In contrast, the Phoenix have been having trouble getting the ball to the right spots in important moments.

“I thought our decision making, particularly at the point guard position was really poor in the fourth quarter,” coach Mitchell said after his team’s narrow win in Adelaide.

“We seem to be getting to these stretches where we have a nine, 10, 11, 12, 13-point lead and then all of a sudden our decision making can get poor.

“We've got to be more ruthless, a little bit more circumspect in saying where are we being successful, why aren't we continuing to go to that?”

The ailment repeated in the loss to Illawarra, and while Mitchell may have again be disappointed with his guards, he would be looking squarely in the mirror too.

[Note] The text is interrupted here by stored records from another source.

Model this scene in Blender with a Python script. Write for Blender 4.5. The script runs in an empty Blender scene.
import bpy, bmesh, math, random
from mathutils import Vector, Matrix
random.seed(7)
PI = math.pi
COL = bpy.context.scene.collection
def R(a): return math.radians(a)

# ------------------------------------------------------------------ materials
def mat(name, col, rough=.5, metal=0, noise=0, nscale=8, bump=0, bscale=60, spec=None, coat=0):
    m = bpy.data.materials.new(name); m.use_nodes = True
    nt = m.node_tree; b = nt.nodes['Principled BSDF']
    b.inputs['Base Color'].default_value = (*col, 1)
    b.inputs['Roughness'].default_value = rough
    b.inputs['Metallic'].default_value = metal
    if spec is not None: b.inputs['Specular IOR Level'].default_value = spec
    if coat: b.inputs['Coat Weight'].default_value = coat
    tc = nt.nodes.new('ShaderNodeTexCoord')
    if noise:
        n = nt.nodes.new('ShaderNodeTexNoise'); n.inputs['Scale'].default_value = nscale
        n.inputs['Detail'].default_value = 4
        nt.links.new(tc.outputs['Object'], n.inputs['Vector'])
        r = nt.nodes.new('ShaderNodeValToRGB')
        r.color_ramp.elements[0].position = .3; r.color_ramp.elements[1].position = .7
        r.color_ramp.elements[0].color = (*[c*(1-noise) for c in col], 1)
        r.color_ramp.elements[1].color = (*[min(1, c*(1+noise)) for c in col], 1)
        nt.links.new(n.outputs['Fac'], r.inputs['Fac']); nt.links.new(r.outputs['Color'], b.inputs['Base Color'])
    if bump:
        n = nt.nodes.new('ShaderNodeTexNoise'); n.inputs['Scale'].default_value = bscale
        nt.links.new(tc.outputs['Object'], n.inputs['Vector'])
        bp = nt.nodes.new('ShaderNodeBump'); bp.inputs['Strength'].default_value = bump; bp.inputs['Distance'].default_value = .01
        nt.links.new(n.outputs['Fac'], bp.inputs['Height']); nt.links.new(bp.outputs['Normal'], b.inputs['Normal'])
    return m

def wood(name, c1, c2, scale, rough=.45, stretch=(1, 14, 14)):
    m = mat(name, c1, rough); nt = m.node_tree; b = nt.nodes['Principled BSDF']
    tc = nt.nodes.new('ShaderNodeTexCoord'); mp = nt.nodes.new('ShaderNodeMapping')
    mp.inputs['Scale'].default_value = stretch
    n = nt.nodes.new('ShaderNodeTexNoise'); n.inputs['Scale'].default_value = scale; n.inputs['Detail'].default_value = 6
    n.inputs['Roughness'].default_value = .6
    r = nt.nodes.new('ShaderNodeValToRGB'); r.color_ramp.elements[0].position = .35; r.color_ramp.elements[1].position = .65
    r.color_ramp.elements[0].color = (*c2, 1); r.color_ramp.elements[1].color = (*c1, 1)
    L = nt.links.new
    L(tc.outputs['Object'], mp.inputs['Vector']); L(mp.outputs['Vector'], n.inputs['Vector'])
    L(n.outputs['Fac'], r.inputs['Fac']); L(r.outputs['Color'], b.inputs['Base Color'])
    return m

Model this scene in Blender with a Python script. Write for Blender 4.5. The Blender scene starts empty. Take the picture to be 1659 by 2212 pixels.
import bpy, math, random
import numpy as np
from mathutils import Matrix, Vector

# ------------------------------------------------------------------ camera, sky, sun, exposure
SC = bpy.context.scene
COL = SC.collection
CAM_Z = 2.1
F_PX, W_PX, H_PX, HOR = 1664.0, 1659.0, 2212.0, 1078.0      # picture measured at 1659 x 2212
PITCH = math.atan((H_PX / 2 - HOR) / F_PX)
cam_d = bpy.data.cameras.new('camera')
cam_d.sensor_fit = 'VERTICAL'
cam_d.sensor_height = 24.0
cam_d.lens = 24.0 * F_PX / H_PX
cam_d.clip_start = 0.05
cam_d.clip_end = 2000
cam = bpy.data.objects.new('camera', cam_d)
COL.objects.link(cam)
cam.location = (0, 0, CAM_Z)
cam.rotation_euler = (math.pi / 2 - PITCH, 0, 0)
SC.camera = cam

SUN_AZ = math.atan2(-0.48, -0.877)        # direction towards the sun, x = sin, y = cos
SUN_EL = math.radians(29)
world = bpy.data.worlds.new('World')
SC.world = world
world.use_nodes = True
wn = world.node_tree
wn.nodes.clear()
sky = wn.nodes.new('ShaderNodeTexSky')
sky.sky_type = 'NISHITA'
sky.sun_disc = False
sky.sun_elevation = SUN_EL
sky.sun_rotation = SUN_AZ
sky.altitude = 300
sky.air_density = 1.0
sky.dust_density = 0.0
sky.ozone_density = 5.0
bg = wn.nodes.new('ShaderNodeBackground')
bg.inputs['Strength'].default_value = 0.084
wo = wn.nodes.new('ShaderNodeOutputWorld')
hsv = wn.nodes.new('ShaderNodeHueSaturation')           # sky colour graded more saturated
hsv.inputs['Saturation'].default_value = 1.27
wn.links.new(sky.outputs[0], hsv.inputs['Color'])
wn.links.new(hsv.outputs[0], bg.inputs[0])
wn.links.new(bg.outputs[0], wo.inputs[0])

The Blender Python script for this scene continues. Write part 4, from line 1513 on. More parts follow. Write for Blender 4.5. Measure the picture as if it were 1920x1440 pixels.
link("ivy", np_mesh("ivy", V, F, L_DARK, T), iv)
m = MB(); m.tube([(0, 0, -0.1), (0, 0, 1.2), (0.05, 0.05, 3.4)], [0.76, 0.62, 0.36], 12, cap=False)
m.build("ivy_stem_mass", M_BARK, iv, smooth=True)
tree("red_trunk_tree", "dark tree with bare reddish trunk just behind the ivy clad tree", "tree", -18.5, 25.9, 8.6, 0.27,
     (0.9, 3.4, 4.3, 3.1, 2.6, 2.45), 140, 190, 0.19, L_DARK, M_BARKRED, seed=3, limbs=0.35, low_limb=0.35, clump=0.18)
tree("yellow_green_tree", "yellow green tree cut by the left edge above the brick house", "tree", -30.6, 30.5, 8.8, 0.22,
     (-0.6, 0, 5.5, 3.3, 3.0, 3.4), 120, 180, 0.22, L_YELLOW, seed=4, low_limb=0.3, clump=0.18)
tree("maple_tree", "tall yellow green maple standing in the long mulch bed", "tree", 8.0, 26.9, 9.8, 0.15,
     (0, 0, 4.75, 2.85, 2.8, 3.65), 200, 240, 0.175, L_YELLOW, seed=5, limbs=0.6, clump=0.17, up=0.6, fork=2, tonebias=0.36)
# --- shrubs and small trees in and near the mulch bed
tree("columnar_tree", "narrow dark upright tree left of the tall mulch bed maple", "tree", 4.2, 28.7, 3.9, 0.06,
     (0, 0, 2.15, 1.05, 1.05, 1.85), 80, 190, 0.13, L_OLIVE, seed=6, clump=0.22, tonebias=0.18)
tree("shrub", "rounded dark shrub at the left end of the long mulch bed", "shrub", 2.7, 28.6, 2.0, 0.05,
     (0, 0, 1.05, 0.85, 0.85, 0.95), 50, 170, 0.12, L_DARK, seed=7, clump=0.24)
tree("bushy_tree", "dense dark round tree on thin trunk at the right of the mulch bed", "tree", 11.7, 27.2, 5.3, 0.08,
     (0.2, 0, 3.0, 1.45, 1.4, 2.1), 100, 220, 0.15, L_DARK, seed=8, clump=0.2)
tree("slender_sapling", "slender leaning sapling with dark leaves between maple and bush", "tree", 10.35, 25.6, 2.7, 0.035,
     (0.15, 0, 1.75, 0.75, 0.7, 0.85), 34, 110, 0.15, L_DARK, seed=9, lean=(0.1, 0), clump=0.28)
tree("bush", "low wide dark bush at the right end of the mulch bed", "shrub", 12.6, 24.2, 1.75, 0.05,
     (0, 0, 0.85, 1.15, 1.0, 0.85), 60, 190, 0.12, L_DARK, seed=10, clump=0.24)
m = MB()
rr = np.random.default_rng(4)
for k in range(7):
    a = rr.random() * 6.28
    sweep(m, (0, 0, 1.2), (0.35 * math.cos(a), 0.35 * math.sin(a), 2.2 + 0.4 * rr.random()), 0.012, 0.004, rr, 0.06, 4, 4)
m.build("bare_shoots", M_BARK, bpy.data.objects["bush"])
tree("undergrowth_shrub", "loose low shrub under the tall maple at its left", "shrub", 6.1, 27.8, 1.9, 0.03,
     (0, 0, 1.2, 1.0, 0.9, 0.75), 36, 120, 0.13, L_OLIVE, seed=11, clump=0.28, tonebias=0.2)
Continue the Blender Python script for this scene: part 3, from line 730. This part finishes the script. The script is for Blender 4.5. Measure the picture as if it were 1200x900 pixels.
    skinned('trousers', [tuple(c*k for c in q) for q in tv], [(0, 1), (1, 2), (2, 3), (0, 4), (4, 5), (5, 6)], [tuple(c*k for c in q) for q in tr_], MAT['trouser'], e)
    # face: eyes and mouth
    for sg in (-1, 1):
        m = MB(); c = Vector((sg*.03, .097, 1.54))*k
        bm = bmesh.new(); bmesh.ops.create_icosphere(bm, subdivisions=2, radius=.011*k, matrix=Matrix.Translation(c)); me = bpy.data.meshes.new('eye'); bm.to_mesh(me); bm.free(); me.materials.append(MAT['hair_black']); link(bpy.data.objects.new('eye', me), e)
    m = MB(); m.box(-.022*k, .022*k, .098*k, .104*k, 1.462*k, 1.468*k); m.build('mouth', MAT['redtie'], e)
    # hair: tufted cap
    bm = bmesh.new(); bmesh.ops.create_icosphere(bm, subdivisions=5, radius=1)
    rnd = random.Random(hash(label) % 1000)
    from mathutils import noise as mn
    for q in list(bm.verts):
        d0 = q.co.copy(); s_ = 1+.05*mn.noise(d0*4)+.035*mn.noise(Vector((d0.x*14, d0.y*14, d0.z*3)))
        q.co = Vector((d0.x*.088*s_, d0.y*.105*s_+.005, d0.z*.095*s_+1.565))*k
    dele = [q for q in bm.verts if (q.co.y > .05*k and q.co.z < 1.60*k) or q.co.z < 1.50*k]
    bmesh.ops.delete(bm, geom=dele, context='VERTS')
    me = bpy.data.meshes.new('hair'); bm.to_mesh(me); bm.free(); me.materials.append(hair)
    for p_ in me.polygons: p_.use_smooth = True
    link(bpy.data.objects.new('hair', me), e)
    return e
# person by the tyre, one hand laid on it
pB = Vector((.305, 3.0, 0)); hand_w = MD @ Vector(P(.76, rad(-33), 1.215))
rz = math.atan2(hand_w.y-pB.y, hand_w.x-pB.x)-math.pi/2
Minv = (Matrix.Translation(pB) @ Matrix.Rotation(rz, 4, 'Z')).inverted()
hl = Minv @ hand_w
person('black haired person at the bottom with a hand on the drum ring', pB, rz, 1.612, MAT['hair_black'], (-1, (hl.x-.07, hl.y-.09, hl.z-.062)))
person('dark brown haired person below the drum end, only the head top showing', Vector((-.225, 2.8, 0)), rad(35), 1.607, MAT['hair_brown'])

After his team led by 10 shortly before the last break, the Phoenix offence dried up and almost completely excluded Mitch Creek.



After dominating early, the Phoenix superstar had just one shot attempt in the first seven minutes of the final term as his team fell 13 behind.

While Illawarra did a good job of shutting down ball movement, Mitchell and Co faced the same challenge against Melbourne three weeks earlier, and second time around were far too slow to react and simplify their sets to get their best player involved.

In Round 12, United held South East Melbourne on one side of the floor and forced Kyle Adnam and Izayah Le’afa to beat them while the likes of Ryan Broekhoff were iced from the game.

You can bet they’ll bring the same strategy to see if Mitchell has solved that problem in the past week.

“They locked the ball, particularly early in the game, locked that ball on one side and we were failing to get the ball from side to side,” Mitchell said.

“We brought (Broekhoff) into some plays but they did a great job top-blocking him and obviously really a concerted effort to close him down.

“The opportunities didn’t come for him tonight and we've got to go back and find better ways to get him involved …

“Credit to Melbourne the way they lifted the defensive intensity down the last five minutes, I thought they were excellent and it’s a good reminder for us where we need to get to.”